Material:
++++++++++++++++++++

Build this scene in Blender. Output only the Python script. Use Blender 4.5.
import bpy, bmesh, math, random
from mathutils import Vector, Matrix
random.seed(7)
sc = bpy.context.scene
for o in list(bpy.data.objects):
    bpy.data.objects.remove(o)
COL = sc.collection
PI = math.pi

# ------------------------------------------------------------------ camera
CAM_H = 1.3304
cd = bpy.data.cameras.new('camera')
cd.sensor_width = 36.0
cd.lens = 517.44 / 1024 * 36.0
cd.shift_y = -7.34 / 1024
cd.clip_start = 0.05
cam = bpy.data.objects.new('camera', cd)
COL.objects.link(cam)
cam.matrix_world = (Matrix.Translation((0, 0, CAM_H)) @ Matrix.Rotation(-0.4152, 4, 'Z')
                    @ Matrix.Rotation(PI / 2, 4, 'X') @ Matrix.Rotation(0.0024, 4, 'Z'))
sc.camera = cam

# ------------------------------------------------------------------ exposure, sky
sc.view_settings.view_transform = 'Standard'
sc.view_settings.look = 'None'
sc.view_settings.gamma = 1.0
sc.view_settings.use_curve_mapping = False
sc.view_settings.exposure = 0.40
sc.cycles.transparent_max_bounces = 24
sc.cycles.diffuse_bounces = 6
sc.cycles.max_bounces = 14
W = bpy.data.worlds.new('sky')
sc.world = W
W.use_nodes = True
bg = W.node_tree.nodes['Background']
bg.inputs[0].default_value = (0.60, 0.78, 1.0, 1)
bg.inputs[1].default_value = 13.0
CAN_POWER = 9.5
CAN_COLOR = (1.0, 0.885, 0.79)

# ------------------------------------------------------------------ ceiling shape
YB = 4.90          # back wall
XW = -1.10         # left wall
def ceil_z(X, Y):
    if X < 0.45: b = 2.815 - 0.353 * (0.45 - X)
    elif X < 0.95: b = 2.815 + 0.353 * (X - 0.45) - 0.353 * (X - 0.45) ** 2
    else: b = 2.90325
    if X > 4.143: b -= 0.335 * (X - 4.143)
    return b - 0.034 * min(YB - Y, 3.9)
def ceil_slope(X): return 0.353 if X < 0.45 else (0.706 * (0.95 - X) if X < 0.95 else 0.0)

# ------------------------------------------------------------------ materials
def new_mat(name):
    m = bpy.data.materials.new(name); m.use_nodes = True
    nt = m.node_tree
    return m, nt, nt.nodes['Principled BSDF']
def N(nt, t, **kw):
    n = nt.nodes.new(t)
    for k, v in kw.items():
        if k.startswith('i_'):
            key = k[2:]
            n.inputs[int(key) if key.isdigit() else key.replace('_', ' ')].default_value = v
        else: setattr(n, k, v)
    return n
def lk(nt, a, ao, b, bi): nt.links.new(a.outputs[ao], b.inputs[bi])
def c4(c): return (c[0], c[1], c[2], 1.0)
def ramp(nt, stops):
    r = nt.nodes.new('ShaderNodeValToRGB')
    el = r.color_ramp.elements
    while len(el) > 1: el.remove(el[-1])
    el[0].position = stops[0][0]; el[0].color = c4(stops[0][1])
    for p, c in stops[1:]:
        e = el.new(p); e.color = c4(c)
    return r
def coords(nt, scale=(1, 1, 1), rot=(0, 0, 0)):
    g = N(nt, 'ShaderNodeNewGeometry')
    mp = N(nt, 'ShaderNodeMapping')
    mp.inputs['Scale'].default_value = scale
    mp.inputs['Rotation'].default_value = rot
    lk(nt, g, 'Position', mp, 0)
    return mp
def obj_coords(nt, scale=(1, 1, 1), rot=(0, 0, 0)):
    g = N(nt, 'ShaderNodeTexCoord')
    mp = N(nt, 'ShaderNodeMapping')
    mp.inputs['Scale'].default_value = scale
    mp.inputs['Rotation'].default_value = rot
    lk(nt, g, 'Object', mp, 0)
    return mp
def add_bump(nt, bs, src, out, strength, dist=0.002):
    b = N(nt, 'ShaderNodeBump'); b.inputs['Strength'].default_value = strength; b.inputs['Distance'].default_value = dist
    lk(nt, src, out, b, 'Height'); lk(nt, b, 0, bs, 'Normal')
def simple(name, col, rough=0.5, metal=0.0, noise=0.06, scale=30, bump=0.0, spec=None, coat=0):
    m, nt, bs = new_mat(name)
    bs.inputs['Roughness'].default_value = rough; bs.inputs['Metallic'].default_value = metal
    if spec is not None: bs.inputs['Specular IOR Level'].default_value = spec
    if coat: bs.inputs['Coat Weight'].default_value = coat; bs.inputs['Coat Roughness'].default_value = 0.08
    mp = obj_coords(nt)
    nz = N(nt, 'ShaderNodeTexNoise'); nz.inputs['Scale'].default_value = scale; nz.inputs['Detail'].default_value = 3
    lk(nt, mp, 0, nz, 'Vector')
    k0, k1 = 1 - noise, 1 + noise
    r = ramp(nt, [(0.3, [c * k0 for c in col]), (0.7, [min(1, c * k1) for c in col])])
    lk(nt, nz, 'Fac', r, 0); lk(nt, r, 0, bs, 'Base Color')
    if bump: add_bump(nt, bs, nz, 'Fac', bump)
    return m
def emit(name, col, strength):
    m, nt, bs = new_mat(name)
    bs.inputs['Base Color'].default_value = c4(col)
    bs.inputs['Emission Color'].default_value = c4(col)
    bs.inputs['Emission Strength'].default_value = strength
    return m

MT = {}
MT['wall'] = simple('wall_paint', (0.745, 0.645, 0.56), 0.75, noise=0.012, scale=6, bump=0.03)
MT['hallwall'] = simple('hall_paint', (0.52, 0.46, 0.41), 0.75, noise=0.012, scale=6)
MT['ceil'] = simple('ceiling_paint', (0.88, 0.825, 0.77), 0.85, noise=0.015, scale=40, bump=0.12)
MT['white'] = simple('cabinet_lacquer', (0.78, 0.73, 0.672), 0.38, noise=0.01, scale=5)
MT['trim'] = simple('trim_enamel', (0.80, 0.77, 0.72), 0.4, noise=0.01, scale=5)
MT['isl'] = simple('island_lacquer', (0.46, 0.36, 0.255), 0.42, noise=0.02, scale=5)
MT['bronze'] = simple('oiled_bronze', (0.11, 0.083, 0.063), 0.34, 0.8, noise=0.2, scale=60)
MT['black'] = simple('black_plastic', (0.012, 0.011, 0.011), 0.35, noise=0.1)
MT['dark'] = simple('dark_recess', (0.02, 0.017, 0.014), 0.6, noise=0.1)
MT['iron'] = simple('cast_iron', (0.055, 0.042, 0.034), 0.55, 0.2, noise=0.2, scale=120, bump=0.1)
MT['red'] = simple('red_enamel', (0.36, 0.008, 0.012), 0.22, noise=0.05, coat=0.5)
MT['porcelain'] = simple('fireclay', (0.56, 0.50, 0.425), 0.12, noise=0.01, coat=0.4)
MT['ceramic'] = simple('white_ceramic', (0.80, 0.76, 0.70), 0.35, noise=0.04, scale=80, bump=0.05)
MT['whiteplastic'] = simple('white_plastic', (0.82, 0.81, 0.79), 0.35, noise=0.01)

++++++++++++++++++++

What is being asked: Go through the listing above and restate it word for word.

Task output:
Build this scene in Blender. Output only the Python script. Use Blender 4.5.
import bpy, bmesh, math, random
from mathutils import Vector, Matrix
random.seed(7)
sc = bpy.context.scene
for o in list(bpy.data.objects):
    bpy.data.objects.remove(o)
COL = sc.collection
PI = math.pi

# ------------------------------------------------------------------ camera
CAM_H = 1.3304
cd = bpy.data.cameras.new('camera')
cd.sensor_width = 36.0
cd.lens = 517.44 / 1024 * 36.0
cd.shift_y = -7.34 / 1024
cd.clip_start = 0.05
cam = bpy.data.objects.new('camera', cd)
COL.objects.link(cam)
cam.matrix_world = (Matrix.Translation((0, 0, CAM_H)) @ Matrix.Rotation(-0.4152, 4, 'Z')
                    @ Matrix.Rotation(PI / 2, 4, 'X') @ Matrix.Rotation(0.0024, 4, 'Z'))
sc.camera = cam

# ------------------------------------------------------------------ exposure, sky
sc.view_settings.view_transform = 'Standard'
sc.view_settings.look = 'None'
sc.view_settings.gamma = 1.0
sc.view_settings.use_curve_mapping = False
sc.view_settings.exposure = 0.40
sc.cycles.transparent_max_bounces = 24
sc.cycles.diffuse_bounces = 6
sc.cycles.max_bounces = 14
W = bpy.data.worlds.new('sky')
sc.world = W
W.use_nodes = True
bg = W.node_tree.nodes['Background']
bg.inputs[0].default_value = (0.60, 0.78, 1.0, 1)
bg.inputs[1].default_value = 13.0
CAN_POWER = 9.5
CAN_COLOR = (1.0, 0.885, 0.79)

# ------------------------------------------------------------------ ceiling shape
YB = 4.90          # back wall
XW = -1.10         # left wall
def ceil_z(X, Y):
    if X < 0.45: b = 2.815 - 0.353 * (0.45 - X)
    elif X < 0.95: b = 2.815 + 0.353 * (X - 0.45) - 0.353 * (X - 0.45) ** 2
    else: b = 2.90325
    if X > 4.143: b -= 0.335 * (X - 4.143)
    return b - 0.034 * min(YB - Y, 3.9)
def ceil_slope(X): return 0.353 if X < 0.45 else (0.706 * (0.95 - X) if X < 0.95 else 0.0)

# ------------------------------------------------------------------ materials
def new_mat(name):
    m = bpy.data.materials.new(name); m.use_nodes = True
    nt = m.node_tree
    return m, nt, nt.nodes['Principled BSDF']
def N(nt, t, **kw):
    n = nt.nodes.new(t)
    for k, v in kw.items():
        if k.startswith('i_'):
            key = k[2:]
            n.inputs[int(key) if key.isdigit() else key.replace('_', ' ')].default_value = v
        else: setattr(n, k, v)
    return n
def lk(nt, a, ao, b, bi): nt.links.new(a.outputs[ao], b.inputs[bi])
def c4(c): return (c[0], c[1], c[2], 1.0)
def ramp(nt, stops):
    r = nt.nodes.new('ShaderNodeValToRGB')
    el = r.color_ramp.elements
    while len(el) > 1: el.remove(el[-1])
    el[0].position = stops[0][0]; el[0].color = c4(stops[0][1])
    for p, c in stops[1:]:
        e = el.new(p); e.color = c4(c)
    return r
def coords(nt, scale=(1, 1, 1), rot=(0, 0, 0)):
    g = N(nt, 'ShaderNodeNewGeometry')
    mp = N(nt, 'ShaderNodeMapping')
    mp.inputs['Scale'].default_value = scale
    mp.inputs['Rotation'].default_value = rot
    lk(nt, g, 'Position', mp, 0)
    return mp
def obj_coords(nt, scale=(1, 1, 1), rot=(0, 0, 0)):
    g = N(nt, 'ShaderNodeTexCoord')
    mp = N(nt, 'ShaderNodeMapping')
    mp.inputs['Scale'].default_value = scale
    mp.inputs['Rotation'].default_value = rot
    lk(nt, g, 'Object', mp, 0)
    return mp
def add_bump(nt, bs, src, out, strength, dist=0.002):
    b = N(nt, 'ShaderNodeBump'); b.inputs['Strength'].default_value = strength; b.inputs['Distance'].default_value = dist
    lk(nt, src, out, b, 'Height'); lk(nt, b, 0, bs, 'Normal')
def simple(name, col, rough=0.5, metal=0.0, noise=0.06, scale=30, bump=0.0, spec=None, coat=0):
    m, nt, bs = new_mat(name)
    bs.inputs['Roughness'].default_value = rough; bs.inputs['Metallic'].default_value = metal
    if spec is not None: bs.inputs['Specular IOR Level'].default_value = spec
    if coat: bs.inputs['Coat Weight'].default_value = coat; bs.inputs['Coat Roughness'].default_value = 0.08
    mp = obj_coords(nt)
    nz = N(nt, 'ShaderNodeTexNoise'); nz.inputs['Scale'].default_value = scale; nz.inputs['Detail'].default_value = 3
    lk(nt, mp, 0, nz, 'Vector')
    k0, k1 = 1 - noise, 1 + noise
    r = ramp(nt, [(0.3, [c * k0 for c in col]), (0.7, [min(1, c * k1) for c in col])])
    lk(nt, nz, 'Fac', r, 0); lk(nt, r, 0, bs, 'Base Color')
    if bump: add_bump(nt, bs, nz, 'Fac', bump)
    return m
def emit(name, col, strength):
    m, nt, bs = new_mat(name)
    bs.inputs['Base Color'].default_value = c4(col)
    bs.inputs['Emission Color'].default_value = c4(col)
    bs.inputs['Emission Strength'].default_value = strength
    return m

MT = {}
MT['wall'] = simple('wall_paint', (0.745, 0.645, 0.56), 0.75, noise=0.012, scale=6, bump=0.03)
MT['hallwall'] = simple('hall_paint', (0.52, 0.46, 0.41), 0.75, noise=0.012, scale=6)
MT['ceil'] = simple('ceiling_paint', (0.88, 0.825, 0.77), 0.85, noise=0.015, scale=40, bump=0.12)
MT['white'] = simple('cabinet_lacquer', (0.78, 0.73, 0.672), 0.38, noise=0.01, scale=5)
MT['trim'] = simple('trim_enamel', (0.80, 0.77, 0.72), 0.4, noise=0.01, scale=5)
MT['isl'] = simple('island_lacquer', (0.46, 0.36, 0.255), 0.42, noise=0.02, scale=5)
MT['bronze'] = simple('oiled_bronze', (0.11, 0.083, 0.063), 0.34, 0.8, noise=0.2, scale=60)
MT['black'] = simple('black_plastic', (0.012, 0.011, 0.011), 0.35, noise=0.1)
MT['dark'] = simple('dark_recess', (0.02, 0.017, 0.014), 0.6, noise=0.1)
MT['iron'] = simple('cast_iron', (0.055, 0.042, 0.034), 0.55, 0.2, noise=0.2, scale=120, bump=0.1)
MT['red'] = simple('red_enamel', (0.36, 0.008, 0.012), 0.22, noise=0.05, coat=0.5)
MT['porcelain'] = simple('fireclay', (0.56, 0.50, 0.425), 0.12, noise=0.01, coat=0.4)
MT['ceramic'] = simple('white_ceramic', (0.80, 0.76, 0.70), 0.35, noise=0.04, scale=80, bump=0.05)
MT['whiteplastic'] = simple('white_plastic', (0.82, 0.81, 0.79), 0.35, noise=0.01)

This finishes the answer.